§ WRITTEN TASK: Give every line below again, exactly.

----- SUPPLIED DATA

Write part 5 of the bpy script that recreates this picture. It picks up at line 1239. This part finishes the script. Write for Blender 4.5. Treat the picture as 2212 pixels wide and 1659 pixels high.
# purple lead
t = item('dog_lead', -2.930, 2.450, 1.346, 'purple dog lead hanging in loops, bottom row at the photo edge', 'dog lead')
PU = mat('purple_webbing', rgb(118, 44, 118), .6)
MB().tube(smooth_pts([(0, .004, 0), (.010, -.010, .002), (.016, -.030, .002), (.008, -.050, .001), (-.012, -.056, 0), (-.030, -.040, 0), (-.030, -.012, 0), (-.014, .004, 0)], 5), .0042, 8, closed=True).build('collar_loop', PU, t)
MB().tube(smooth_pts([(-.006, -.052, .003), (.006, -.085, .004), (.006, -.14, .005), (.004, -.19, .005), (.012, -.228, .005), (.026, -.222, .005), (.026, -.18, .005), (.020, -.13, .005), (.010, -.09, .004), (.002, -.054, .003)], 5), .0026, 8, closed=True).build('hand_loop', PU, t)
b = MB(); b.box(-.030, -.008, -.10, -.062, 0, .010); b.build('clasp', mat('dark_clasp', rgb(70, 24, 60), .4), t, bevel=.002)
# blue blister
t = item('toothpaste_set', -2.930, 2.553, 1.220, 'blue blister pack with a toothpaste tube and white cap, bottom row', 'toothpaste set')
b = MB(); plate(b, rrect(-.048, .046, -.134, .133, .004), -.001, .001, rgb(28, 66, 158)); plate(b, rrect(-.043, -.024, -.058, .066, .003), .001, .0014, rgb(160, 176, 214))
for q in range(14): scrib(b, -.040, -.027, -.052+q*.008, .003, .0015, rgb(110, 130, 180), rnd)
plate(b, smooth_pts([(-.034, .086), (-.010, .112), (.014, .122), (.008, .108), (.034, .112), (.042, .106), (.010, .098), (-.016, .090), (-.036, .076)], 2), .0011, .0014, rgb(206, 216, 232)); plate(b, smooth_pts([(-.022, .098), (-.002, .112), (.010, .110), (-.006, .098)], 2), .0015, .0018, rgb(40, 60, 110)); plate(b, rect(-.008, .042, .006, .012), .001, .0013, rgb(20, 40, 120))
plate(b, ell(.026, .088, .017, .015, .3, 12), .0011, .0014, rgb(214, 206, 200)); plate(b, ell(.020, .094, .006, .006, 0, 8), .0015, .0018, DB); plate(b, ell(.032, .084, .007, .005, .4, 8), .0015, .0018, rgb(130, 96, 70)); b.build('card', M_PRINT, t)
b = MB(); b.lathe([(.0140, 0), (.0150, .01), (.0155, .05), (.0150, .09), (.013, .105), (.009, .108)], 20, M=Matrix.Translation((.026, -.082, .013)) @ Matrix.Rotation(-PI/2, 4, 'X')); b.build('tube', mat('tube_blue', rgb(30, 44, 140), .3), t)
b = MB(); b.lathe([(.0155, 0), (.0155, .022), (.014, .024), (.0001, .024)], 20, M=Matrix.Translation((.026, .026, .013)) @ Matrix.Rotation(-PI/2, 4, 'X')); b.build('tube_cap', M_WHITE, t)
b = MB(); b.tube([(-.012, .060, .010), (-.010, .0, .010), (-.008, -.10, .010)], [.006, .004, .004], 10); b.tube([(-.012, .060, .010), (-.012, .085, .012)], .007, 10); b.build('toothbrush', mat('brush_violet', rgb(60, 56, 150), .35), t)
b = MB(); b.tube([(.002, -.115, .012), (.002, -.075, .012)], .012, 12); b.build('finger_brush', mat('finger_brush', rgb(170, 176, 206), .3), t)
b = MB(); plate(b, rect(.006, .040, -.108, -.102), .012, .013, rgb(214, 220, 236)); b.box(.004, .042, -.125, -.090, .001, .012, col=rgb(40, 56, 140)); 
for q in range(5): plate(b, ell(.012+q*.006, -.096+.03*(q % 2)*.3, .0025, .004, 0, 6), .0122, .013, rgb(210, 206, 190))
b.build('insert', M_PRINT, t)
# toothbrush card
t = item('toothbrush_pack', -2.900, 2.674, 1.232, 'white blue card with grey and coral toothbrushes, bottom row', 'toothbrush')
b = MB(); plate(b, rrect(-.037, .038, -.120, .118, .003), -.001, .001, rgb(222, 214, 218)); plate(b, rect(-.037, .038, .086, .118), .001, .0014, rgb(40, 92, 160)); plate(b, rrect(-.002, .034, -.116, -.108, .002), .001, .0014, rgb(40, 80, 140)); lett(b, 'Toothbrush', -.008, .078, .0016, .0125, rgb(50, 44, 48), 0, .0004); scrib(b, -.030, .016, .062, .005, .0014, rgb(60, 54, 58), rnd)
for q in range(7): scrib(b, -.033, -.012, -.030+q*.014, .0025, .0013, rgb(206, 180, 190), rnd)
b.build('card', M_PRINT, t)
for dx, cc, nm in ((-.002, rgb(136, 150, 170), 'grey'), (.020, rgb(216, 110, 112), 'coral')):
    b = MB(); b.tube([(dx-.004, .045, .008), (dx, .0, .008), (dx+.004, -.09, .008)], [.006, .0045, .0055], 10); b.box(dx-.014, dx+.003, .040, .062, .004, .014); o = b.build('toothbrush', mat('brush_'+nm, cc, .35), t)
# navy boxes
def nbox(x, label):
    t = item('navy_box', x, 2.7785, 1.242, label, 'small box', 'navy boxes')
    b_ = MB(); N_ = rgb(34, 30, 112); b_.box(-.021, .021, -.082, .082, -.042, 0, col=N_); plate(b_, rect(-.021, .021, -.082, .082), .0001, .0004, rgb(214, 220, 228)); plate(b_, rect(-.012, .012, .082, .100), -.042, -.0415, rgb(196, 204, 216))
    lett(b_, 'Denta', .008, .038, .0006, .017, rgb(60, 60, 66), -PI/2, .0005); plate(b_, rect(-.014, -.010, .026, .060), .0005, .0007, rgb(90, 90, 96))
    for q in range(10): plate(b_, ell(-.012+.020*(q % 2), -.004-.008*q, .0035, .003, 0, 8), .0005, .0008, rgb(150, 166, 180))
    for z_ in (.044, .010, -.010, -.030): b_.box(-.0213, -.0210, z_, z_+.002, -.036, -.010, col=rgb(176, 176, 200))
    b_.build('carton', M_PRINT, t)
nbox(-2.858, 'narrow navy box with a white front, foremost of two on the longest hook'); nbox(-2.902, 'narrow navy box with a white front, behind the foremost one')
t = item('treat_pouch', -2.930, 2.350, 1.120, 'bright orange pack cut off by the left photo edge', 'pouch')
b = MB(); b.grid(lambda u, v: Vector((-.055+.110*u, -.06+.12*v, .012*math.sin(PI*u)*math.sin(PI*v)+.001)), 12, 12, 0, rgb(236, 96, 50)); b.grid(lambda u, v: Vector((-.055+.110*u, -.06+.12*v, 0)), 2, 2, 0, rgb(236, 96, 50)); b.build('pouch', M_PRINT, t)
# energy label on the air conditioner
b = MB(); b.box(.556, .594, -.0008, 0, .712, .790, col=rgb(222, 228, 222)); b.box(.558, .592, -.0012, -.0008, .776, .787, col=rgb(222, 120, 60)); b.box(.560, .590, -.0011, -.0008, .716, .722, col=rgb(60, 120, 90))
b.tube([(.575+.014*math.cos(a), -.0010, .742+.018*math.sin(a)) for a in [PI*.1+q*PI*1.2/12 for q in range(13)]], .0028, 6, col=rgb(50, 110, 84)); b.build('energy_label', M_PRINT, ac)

----------

§ FINAL RESULT:
Write part 5 of the bpy script that recreates this picture. It picks up at line 1239. This part finishes the script. Write for Blender 4.5. Treat the picture as 2212 pixels wide and 1659 pixels high.
# purple lead
t = item('dog_lead', -2.930, 2.450, 1.346, 'purple dog lead hanging in loops, bottom row at the photo edge', 'dog lead')
PU = mat('purple_webbing', rgb(118, 44, 118), .6)
MB().tube(smooth_pts([(0, .004, 0), (.010, -.010, .002), (.016, -.030, .002), (.008, -.050, .001), (-.012, -.056, 0), (-.030, -.040, 0), (-.030, -.012, 0), (-.014, .004, 0)], 5), .0042, 8, closed=True).build('collar_loop', PU, t)
MB().tube(smooth_pts([(-.006, -.052, .003), (.006, -.085, .004), (.006, -.14, .005), (.004, -.19, .005), (.012, -.228, .005), (.026, -.222, .005), (.026, -.18, .005), (.020, -.13, .005), (.010, -.09, .004), (.002, -.054, .003)], 5), .0026, 8, closed=True).build('hand_loop', PU, t)
b = MB(); b.box(-.030, -.008, -.10, -.062, 0, .010); b.build('clasp', mat('dark_clasp', rgb(70, 24, 60), .4), t, bevel=.002)
# blue blister
t = item('toothpaste_set', -2.930, 2.553, 1.220, 'blue blister pack with a toothpaste tube and white cap, bottom row', 'toothpaste set')
b = MB(); plate(b, rrect(-.048, .046, -.134, .133, .004), -.001, .001, rgb(28, 66, 158)); plate(b, rrect(-.043, -.024, -.058, .066, .003), .001, .0014, rgb(160, 176, 214))
for q in range(14): scrib(b, -.040, -.027, -.052+q*.008, .003, .0015, rgb(110, 130, 180), rnd)
plate(b, smooth_pts([(-.034, .086), (-.010, .112), (.014, .122), (.008, .108), (.034, .112), (.042, .106), (.010, .098), (-.016, .090), (-.036, .076)], 2), .0011, .0014, rgb(206, 216, 232)); plate(b, smooth_pts([(-.022, .098), (-.002, .112), (.010, .110), (-.006, .098)], 2), .0015, .0018, rgb(40, 60, 110)); plate(b, rect(-.008, .042, .006, .012), .001, .0013, rgb(20, 40, 120))
plate(b, ell(.026, .088, .017, .015, .3, 12), .0011, .0014, rgb(214, 206, 200)); plate(b, ell(.020, .094, .006, .006, 0, 8), .0015, .0018, DB); plate(b, ell(.032, .084, .007, .005, .4, 8), .0015, .0018, rgb(130, 96, 70)); b.build('card', M_PRINT, t)
b = MB(); b.lathe([(.0140, 0), (.0150, .01), (.0155, .05), (.0150, .09), (.013, .105), (.009, .108)], 20, M=Matrix.Translation((.026, -.082, .013)) @ Matrix.Rotation(-PI/2, 4, 'X')); b.build('tube', mat('tube_blue', rgb(30, 44, 140), .3), t)
b = MB(); b.lathe([(.0155, 0), (.0155, .022), (.014, .024), (.0001, .024)], 20, M=Matrix.Translation((.026, .026, .013)) @ Matrix.Rotation(-PI/2, 4, 'X')); b.build('tube_cap', M_WHITE, t)
b = MB(); b.tube([(-.012, .060, .010), (-.010, .0, .010), (-.008, -.10, .010)], [.006, .004, .004], 10); b.tube([(-.012, .060, .010), (-.012, .085, .012)], .007, 10); b.build('toothbrush', mat('brush_violet', rgb(60, 56, 150), .35), t)
b = MB(); b.tube([(.002, -.115, .012), (.002, -.075, .012)], .012, 12); b.build('finger_brush', mat('finger_brush', rgb(170, 176, 206), .3), t)
b = MB(); plate(b, rect(.006, .040, -.108, -.102), .012, .013, rgb(214, 220, 236)); b.box(.004, .042, -.125, -.090, .001, .012, col=rgb(40, 56, 140)); 
for q in range(5): plate(b, ell(.012+q*.006, -.096+.03*(q % 2)*.3, .0025, .004, 0, 6), .0122, .013, rgb(210, 206, 190))
b.build('insert', M_PRINT, t)
# toothbrush card
t = item('toothbrush_pack', -2.900, 2.674, 1.232, 'white blue card with grey and coral toothbrushes, bottom row', 'toothbrush')
b = MB(); plate(b, rrect(-.037, .038, -.120, .118, .003), -.001, .001, rgb(222, 214, 218)); plate(b, rect(-.037, .038, .086, .118), .001, .0014, rgb(40, 92, 160)); plate(b, rrect(-.002, .034, -.116, -.108, .002), .001, .0014, rgb(40, 80, 140)); lett(b, 'Toothbrush', -.008, .078, .0016, .0125, rgb(50, 44, 48), 0, .0004); scrib(b, -.030, .016, .062, .005, .0014, rgb(60, 54, 58), rnd)
for q in range(7): scrib(b, -.033, -.012, -.030+q*.014, .0025, .0013, rgb(206, 180, 190), rnd)
b.build('card', M_PRINT, t)
for dx, cc, nm in ((-.002, rgb(136, 150, 170), 'grey'), (.020, rgb(216, 110, 112), 'coral')):
    b = MB(); b.tube([(dx-.004, .045, .008), (dx, .0, .008), (dx+.004, -.09, .008)], [.006, .0045, .0055], 10); b.box(dx-.014, dx+.003, .040, .062, .004, .014); o = b.build('toothbrush', mat('brush_'+nm, cc, .35), t)
# navy boxes
def nbox(x, label):
    t = item('navy_box', x, 2.7785, 1.242, label, 'small box', 'navy boxes')
    b_ = MB(); N_ = rgb(34, 30, 112); b_.box(-.021, .021, -.082, .082, -.042, 0, col=N_); plate(b_, rect(-.021, .021, -.082, .082), .0001, .0004, rgb(214, 220, 228)); plate(b_, rect(-.012, .012, .082, .100), -.042, -.0415, rgb(196, 204, 216))
    lett(b_, 'Denta', .008, .038, .0006, .017, rgb(60, 60, 66), -PI/2, .0005); plate(b_, rect(-.014, -.010, .026, .060), .0005, .0007, rgb(90, 90, 96))
    for q in range(10): plate(b_, ell(-.012+.020*(q % 2), -.004-.008*q, .0035, .003, 0, 8), .0005, .0008, rgb(150, 166, 180))
    for z_ in (.044, .010, -.010, -.030): b_.box(-.0213, -.0210, z_, z_+.002, -.036, -.010, col=rgb(176, 176, 200))
    b_.build('carton', M_PRINT, t)
nbox(-2.858, 'narrow navy box with a white front, foremost of two on the longest hook'); nbox(-2.902, 'narrow navy box with a white front, behind the foremost one')
t = item('treat_pouch', -2.930, 2.350, 1.120, 'bright orange pack cut off by the left photo edge', 'pouch')
b = MB(); b.grid(lambda u, v: Vector((-.055+.110*u, -.06+.12*v, .012*math.sin(PI*u)*math.sin(PI*v)+.001)), 12, 12, 0, rgb(236, 96, 50)); b.grid(lambda u, v: Vector((-.055+.110*u, -.06+.12*v, 0)), 2, 2, 0, rgb(236, 96, 50)); b.build('pouch', M_PRINT, t)
# energy label on the air conditioner
b = MB(); b.box(.556, .594, -.0008, 0, .712, .790, col=rgb(222, 228, 222)); b.box(.558, .592, -.0012, -.0008, .776, .787, col=rgb(222, 120, 60)); b.box(.560, .590, -.0011, -.0008, .716, .722, col=rgb(60, 120, 90))
b.tube([(.575+.014*math.cos(a), -.0010, .742+.018*math.sin(a)) for a in [PI*.1+q*PI*1.2/12 for q in range(13)]], .0028, 6, col=rgb(50, 110, 84)); b.build('energy_label', M_PRINT, ac)